[Entries with scene source code]
____

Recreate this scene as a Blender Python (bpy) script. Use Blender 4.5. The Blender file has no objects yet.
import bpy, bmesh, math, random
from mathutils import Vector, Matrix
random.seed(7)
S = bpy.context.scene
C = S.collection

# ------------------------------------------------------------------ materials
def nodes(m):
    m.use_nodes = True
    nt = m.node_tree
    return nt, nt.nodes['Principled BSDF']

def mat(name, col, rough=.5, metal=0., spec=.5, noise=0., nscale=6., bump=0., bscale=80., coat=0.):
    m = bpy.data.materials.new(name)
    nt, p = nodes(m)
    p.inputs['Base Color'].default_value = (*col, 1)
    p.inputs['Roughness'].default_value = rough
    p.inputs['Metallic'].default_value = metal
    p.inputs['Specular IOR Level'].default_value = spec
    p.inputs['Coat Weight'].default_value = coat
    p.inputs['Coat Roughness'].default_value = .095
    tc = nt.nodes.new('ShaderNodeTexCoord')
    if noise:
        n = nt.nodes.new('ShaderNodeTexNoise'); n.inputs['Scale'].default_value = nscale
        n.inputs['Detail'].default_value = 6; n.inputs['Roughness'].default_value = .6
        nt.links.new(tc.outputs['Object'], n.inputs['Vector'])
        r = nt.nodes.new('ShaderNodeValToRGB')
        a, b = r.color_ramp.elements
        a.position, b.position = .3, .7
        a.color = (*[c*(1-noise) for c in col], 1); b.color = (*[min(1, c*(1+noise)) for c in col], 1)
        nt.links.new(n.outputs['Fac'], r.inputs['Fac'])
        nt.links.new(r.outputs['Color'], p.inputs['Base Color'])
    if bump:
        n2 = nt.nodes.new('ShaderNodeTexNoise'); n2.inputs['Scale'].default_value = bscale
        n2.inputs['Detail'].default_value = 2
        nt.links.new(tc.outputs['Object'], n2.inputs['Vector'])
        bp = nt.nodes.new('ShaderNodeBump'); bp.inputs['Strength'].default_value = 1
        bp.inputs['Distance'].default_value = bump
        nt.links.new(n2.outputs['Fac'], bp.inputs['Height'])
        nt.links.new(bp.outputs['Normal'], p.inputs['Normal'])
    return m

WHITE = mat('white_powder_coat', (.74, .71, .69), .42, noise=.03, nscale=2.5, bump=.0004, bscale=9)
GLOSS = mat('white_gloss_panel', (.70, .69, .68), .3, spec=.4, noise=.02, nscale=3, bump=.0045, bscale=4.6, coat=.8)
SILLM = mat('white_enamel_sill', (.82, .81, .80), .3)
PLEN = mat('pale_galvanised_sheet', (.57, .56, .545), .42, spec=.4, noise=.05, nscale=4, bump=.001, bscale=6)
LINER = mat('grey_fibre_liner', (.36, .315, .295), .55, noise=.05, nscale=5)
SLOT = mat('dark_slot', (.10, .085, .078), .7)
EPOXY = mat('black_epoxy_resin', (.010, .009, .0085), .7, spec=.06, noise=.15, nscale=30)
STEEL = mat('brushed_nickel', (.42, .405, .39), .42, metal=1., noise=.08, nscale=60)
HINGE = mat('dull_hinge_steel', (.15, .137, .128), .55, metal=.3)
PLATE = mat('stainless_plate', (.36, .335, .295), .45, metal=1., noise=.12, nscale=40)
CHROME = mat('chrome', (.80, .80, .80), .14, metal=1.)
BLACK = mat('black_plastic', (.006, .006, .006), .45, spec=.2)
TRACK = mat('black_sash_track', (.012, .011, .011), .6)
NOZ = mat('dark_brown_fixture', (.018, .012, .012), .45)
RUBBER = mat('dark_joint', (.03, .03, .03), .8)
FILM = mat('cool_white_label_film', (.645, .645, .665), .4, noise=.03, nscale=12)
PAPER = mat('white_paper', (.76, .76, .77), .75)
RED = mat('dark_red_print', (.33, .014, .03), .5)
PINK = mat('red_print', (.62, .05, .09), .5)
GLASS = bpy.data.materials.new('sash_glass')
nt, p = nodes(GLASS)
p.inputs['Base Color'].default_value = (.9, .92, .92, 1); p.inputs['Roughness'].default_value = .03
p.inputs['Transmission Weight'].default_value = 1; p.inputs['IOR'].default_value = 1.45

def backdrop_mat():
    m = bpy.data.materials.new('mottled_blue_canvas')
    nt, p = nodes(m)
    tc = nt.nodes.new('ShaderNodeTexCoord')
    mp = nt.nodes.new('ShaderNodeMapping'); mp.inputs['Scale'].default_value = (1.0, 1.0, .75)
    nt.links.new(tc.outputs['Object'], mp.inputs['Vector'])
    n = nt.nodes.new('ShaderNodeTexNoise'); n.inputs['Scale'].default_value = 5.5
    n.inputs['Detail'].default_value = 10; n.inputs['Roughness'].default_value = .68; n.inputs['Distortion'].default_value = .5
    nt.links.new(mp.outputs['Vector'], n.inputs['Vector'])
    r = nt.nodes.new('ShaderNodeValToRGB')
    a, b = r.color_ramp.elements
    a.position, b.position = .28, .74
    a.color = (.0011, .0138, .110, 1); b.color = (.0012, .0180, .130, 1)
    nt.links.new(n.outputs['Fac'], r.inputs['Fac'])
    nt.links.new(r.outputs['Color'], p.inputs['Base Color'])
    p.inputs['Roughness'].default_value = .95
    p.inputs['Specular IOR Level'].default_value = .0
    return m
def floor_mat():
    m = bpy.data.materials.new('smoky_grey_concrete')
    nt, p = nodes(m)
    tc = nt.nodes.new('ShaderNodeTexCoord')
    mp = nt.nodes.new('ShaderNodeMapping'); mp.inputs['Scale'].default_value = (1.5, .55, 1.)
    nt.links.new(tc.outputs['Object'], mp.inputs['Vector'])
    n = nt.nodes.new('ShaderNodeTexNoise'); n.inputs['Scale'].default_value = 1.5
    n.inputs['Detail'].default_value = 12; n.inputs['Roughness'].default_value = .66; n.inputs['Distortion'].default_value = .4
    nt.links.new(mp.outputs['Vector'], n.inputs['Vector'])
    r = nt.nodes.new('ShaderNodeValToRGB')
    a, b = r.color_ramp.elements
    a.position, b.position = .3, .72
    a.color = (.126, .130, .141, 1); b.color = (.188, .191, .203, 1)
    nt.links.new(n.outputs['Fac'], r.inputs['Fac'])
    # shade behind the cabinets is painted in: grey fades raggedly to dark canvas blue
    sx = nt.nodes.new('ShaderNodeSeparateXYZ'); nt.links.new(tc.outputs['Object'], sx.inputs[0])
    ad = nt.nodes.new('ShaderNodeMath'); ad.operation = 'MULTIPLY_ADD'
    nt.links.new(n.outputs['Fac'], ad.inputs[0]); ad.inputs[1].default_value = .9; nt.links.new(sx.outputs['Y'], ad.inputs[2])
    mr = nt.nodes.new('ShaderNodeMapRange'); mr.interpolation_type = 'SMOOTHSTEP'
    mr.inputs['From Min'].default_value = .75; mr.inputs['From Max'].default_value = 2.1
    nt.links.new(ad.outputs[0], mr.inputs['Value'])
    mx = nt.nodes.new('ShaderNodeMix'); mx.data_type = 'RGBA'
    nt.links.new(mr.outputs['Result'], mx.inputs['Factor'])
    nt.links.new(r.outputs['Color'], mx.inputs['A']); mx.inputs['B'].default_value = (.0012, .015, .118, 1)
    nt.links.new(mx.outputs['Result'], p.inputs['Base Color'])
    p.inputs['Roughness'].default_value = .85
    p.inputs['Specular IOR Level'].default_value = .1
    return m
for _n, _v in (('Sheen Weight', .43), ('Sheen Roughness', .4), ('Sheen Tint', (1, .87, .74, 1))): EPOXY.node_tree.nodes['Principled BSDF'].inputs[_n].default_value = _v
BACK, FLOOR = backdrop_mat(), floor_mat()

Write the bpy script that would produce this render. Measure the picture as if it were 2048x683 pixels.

____

> **Aim**
Give back exactly the stretch that opens on the line with "mr.inputs['From Min'].default_value = .75;" and closes on the line with "(.0012, .015, .118, 1)".

> **Task output**
    mr.inputs['From Min'].default_value = .75; mr.inputs['From Max'].default_value = 2.1
    nt.links.new(ad.outputs[0], mr.inputs['Value'])
    mx = nt.nodes.new('ShaderNodeMix'); mx.data_type = 'RGBA'
    nt.links.new(mr.outputs['Result'], mx.inputs['Factor'])
    nt.links.new(r.outputs['Color'], mx.inputs['A']); mx.inputs['B'].default_value = (.0012, .015, .118, 1)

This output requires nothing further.